The novel also highlights English/French divisions in Quebec.  Most of the story is set in the Eastern Townships where both French and English “live in relative harmony – that is, relative to Quebec, where the French and English tolerate each other with precarious civility but don’t mingle the way other more homogeneous communities do.”  Maggie’s father, Wellington Hughes, is English and her mother is “pure laine French” so her home is “like the province in which she lives, where the French and English are perpetually vying for the upper hand.”  Her father wants his children to speak French because it will help them in business but he sends his children in English schools because “’French is the inferior language’” and “He’s cautioned Maggie many times about French boys, always reminding her that they're mostly poor, don’t finish school, and their teeth rot before they turn forty [because they drink so much Pepsi].” 

It is the characterization of Wellington Hughes that is most complex.  He is an interesting mix of contradictions.  He looks down on French Canadians but he marries a woman who “has never made any effort to absorb even the rudiments of the English language.”  He threatens to disown Maggie if she sees the French Canadian Gabriel but has a different opinion of Gabriel’s sister.  Much is explained about him in the latter half of the novel so Wellington emerges as a fully developed character who arouses both anger and sympathy in the reader.
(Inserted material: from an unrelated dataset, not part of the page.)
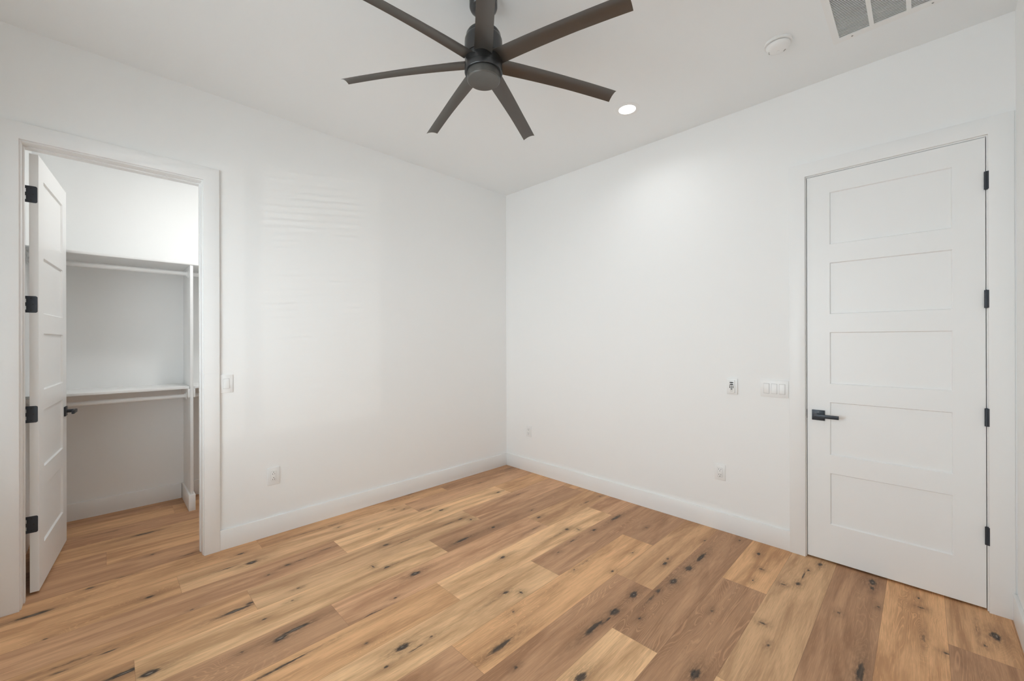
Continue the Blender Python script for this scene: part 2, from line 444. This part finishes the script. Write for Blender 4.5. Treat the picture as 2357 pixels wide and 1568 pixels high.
# back wall, opening for the closed door
BX0, BX1, BZ = 2.785, 3.585, 2.470
bm = BM()
extr(bm, [(-TL, 0), (BX0, 0), (BX0, BZ), (BX1, BZ), (BX1, 0), (XR+0.12, 0), (XR+0.12, H), (-TL, H)], lambda a, b, t: (a, t, b), 0.0, 0.12)
struct(obj('wall_back', bm, M_wall), 'white wall with the closed panel door', 'wall')
bm = BM(); box(bm, BX0-0.1, XR+0.12, 0.12, 0.24, 0, BZ+0.1)
struct(obj('hall_light_block', bm, M_wall))  # unseen block added behind the door to stop daylight leaking under it
bm = BM(); box(bm, XR, XR+0.12, YF-0.14, 0, 0, H)
struct(obj('wall_right', bm, M_wall), 'white wall at the right edge of the photo', 'wall')
bm = BM()
for a in ((CB-0.12, WX0, 0, H), (WX1, XR, 0, H), (WX0, WX1, 0, WZ0), (WX0, WX1, WZ1, H)):
    box(bm, a[0], a[1], YF-0.14, YF, a[2], a[3])
bmesh.ops.remove_doubles(bm, verts=bm.verts, dist=1e-5)
struct(obj('wall_front', bm, M_wall))
bm = BM(); box(bm, CB-0.12, CB, YF, 0.0, 0, H)
struct(obj('wall_closet_back', bm, M_wall), 'white back wall inside the closet', 'wall')
bm = BM(); box(bm, CB, -TL, CL-0.1, CL, 0, H)
struct(obj('wall_closet_left', bm, M_wall))
bm = BM(); box(bm, CB, -TL, CR, CR+0.1, 0, H)
struct(obj('wall_closet_right', bm, M_wall))

# ------------------------------------------------------------------ baseboards
BH, BT = 0.134, 0.015
def base(name, x0, x1, y0, y1, label=None):
    bm = BM(); box(bm, x0, x1, y0, y1, 0, BH, 0.0025, 2)
    return struct(obj(name, bm, M_trim, smooth=True), label, 'baseboard' if label else None)
CAS_T, CAS_W = 0.018, 0.086
base('baseboard_left', 0, BT, -2.694, 0, 'white baseboard along the left wall')
base('baseboard_back', BT, 2.711, -BT, 0, 'white baseboard along the wall with the closed door')
base('baseboard_right', XR-BT, XR, YF, -CAS_T, 'white baseboard along the right wall')
base('baseboard_front', 0, XR-BT, YF, YF+BT)
base('baseboard_closet_back_1', CB, CB+BT, CL, -2.743, 'white baseboard on the closet back wall')
base('baseboard_closet_back_2', CB, CB+BT, -2.697, CR)
base('baseboard_closet_left', CB+BT, -TL-.03, CL, CL+BT)
base('baseboard_closet_right', CB+BT, -TL-.03, CR-BT, CR)

# ------------------------------------------------------------------ door frames
def arch(bm, fn, a0, a1, top, w, t0, t1):
    """U-shaped board: two legs and a head around the opening a0..a1 x 0..top, board width w"""
    extr(bm, [(a0-w, 0), (a0, 0), (a0, top), (a1, top), (a1, 0), (a1+w, 0), (a1+w, top+w), (a0-w, top+w)], fn, t0, t1)
def bevel_all(bm, off):
    bmesh.ops.recalc_face_normals(bm, faces=bm.faces)
    es = [e for e in bm.edges if len(e.link_faces) == 2 and e.calc_face_angle(0) > 0.5]
    bmesh.ops.bevel(bm, geom=es, offset=off, segments=2, affect='EDGES', profile=0.5)

JY0, JY1, JZ = -3.541, -2.776, 2.458
t1 = struct_empty('trim_1', (0, JY0, 0), 0, 'flat white casing around the open closet doorway', 'door casing')
fnL = lambda a, b, t: (t, a-JY0, b)
bm = BM(); arch(bm, fnL, JY0-.005, JY1+.005, JZ+.005, CAS_W, 0.0, CAS_T); bevel_all(bm, .0015)
obj('casing', bm, M_trim, t1, True)
bm = BM(); arch(bm, fnL, JY0-.005, JY1+.005, JZ+.005, CAS_W, -TL-CAS_T, -TL); bevel_all(bm, .0015)
obj('casing', bm, M_trim, t1, True)
bm = BM(); arch(bm, fnL, JY0, JY1, JZ, .016, -TL, 0.0); bevel_all(bm, .001)
obj('jamb', bm, M_trim, t1, True)
bm = BM(); arch(bm, fnL, JY0+.006, JY1-.006, JZ-.006, .006, -.102, -.068); bevel_all(bm, .001)
obj('door_stop', bm, M_trim, t1, True)

DX0, DX1, DZ = 2.801, 3.567, 2.454
t2 = struct_empty('trim_2', (DX0, 0, 0), 0, 'flat white casing around the closed panel door', 'door casing')
fnB = lambda a, b, t: (a-DX0, t, b)
bm = BM(); arch(bm, fnB, DX0-.005, DX1+.005, DZ+.005, CAS_W, -CAS_T, 0.0); bevel_all(bm, .0015)
obj('casing', bm, M_trim, t2, True)
bm = BM(); arch(bm, fnB, DX0, DX1, DZ, .015, 0.0, 0.12); bevel_all(bm, .001)
obj('jamb', bm, M_trim, t2, True)
bm = BM(); arch(bm, fnB, DX0+.011, DX1-.011, DZ-.011, .011, .040, .075)
obj('door_stop', bm, M_trim, t2, True)
bm = BM(); box(bm, 3.6575-DX0, XR-DX0, -.012, 0, 0, DZ+.09)
obj('filler_strip', bm, M_trim, t2)
bm = BM(); box(bm, -.0015, .001, .002, .028, .897, .953)
obj('strike_plate', bm, M_black, t2)

# ------------------------------------------------------------------ doors
PANELS = [(.243, .565), (.680, 1.011), (1.126, 1.451), (1.566, 1.888), (2.003, 2.331)]
DW, DT = 0.759, 0.035
def door_leaf(bm, x0, yv, yh):
    """slab from x0, seen face at y=yv, other face at y=yh; five recessed flat panels on both faces"""
    s = 1 if yv > yh else -1
    xa, xb = x0+.117, x0+DW-.117
    z0, z1 = .012, 2.450
    def face(y, inw):
        xs = [x0, xa, xb, x0+DW]
        zs = [z0] + [z for p in PANELS for z in p] + [z1]
        V = {}
        for i, x in enumerate(xs):
            for j, z in enumerate(zs): V[i, j] = bm.verts.new((x, y, z))
        for i in range(3):
            for j in range(len(zs)-1):
                if i == 1 and j % 2 == 1:
                    d, c = .010, .004
                    q = [V[i, j], V[i+1, j], V[i+1, j+1], V[i, j+1]]
                    cc = [(xs[i]+c, zs[j]+c), (xs[i+1]-c, zs[j]+c), (xs[i+1]-c, zs[j+1]-c), (xs[i]+c, zs[j+1]-c)]
                    w = [bm.verts.new((x, y+inw*d, z)) for x, z in cc]
                    for k in range(4):
                        bm.faces.new((q[k], q[(k+1) % 4], w[(k+1) % 4], w[k]))
                    bm.faces.new(w)
                else:
                    bm.faces.new((V[i, j], V[i+1, j], V[i+1, j+1], V[i, j+1]))
        return V, len(zs)
    A, n = face(yv, -s); B, _ = face(yh, s)
    loop = [(i, 0) for i in range(4)] + [(3, j) for j in range(1, n)] + [(i, n-1) for i in (2, 1, 0)] + [(0, j) for j in range(n-2, 0, -1)]
    for k in range(len(loop)):
        a, b = loop[k], loop[(k+1) % len(loop)]
        bm.faces.new((A[a], A[b], B[b], B[a]))

def lever(parent, x, y, s, zc=.9235):
    """square rosette and flat lever; s = outward direction in local y, lever points to the hinge (-x)"""
    bm = BM(); box(bm, x-.033, x+.033, y, y+s*.009, zc-.0325, zc+.0325, .0015)
    h = obj('handle', bm, M_black, parent, True)
    h['label'] = 'black square rosette and flat lever handle'
    bm = BM(); lathe(bm, [(0, 0), (.011, 0), (.011, .05), (0, .05)], (0, 0, 0), 24, 'Y')
    for v in bm.verts: v.co = Vector((x+.002+v.co.x, y+s*(v.co.y+.004), zc+v.co.z))
    obj('spindle', bm, M_black, h, True)
    bm = BM()
    box(bm, x-.108, x+.014, y+s*.046, y+s*.059, zc-.0105, zc+.0115, .0015)
    obj('lever', bm, M_black, h, True)
    bm = BM(); lathe(bm, [(0, 0), (.003, 0), (.003, .0008), (0, .0008)], (0, 0, 0), 12, 'Y')
    for v in bm.verts: v.co = Vector((x+v.co.x, y+s*(v.co.y+.009), zc+.02+v.co.z))
    obj('screw', bm, M_fanl, h)

# closed door in the back wall: local x from the hinge towards the latch, local +y towards the room
d2 = struct_empty('door_2', (3.564, 0.0, 0), PI, 'closed white five-panel door with black lever handle', 'door')
bm = BM(); door_leaf(bm, 0.0, 0.0, -DT); bevel_all(bm, .0008)
obj('leaf', bm, M_trim, d2)
lever(d2, .759-.058, 0.0, 1)
bm = BM(); box(bm, .7588, .7600, -.031, -.004, .895, .952)
obj('latch_plate', bm, M_black, d2)
HZ = [2.223, 1.612, 1.001, .390]
for z in HZ:
    bm = BM(); lathe(bm, [(0, -.0475), (.0035, -.0475), (.0045, -.046), (.0075, -.046), (.0075, -.0155), (.0070, -.0150), (.0075, -.0145), (.0075, .0145), (.0070, .0150), (.0075, .0155), (.0075, .046), (.0045, .046), (.0035, .0475), (0, .0475)], (-.0015, .0085, z), 24)
    hg = obj('hinge', bm, M_black, d2, True)
    bm = BM(); box(bm, -.012, -.004, .0175, .0192, z-.046, z+.046, .0004)
    for v in bm.verts: v.co.x += 0.0015
    obj('hinge_plate', bm, M_black, hg)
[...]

On the other hand, Sister Ignatia emerges as the villain who has no redeeming qualities.  Her treatment of the children in her care is truly sadistic, but the lies she tells are perhaps her most unforgiveable actions.  It is difficult to think of her as a practicing Christian; at one point, she says to Elodie, “’I am your judge, and I judge not only your transgressions today, but all of your sins, as well as the sins of your parents.”  At various times she is described as having “black eyes and flared nostrils” and “a menacing half smile” and “bat-like eyes” and a “grim demeanor, cartoonish frown, and harsh voice”.  Unfortunately, by not showing any positive traits, the author turns Sister Ignatia into a cartoonish villain.

This book is a disturbing read.  Sympathy is certainly felt for Maggie who had virtually no choice but to give up her illegitimate child.  She was young and lived in a religious society which had no compassion for someone in her position.  But it is the treatment Elodie receives that is most horrific.  I kept thinking that surely this mistreatment must be an exaggeration of what orphans endured, but even cursory research reveals that the author’s depictions are accurate. 

I definitely recommend this book to Canadians.  We should know about this dark episode in Canada’s human rights’ history.  I hope to find a book that presents the view of the Quebec children who were sold by Catholic orphanages to Jewish families in the United States.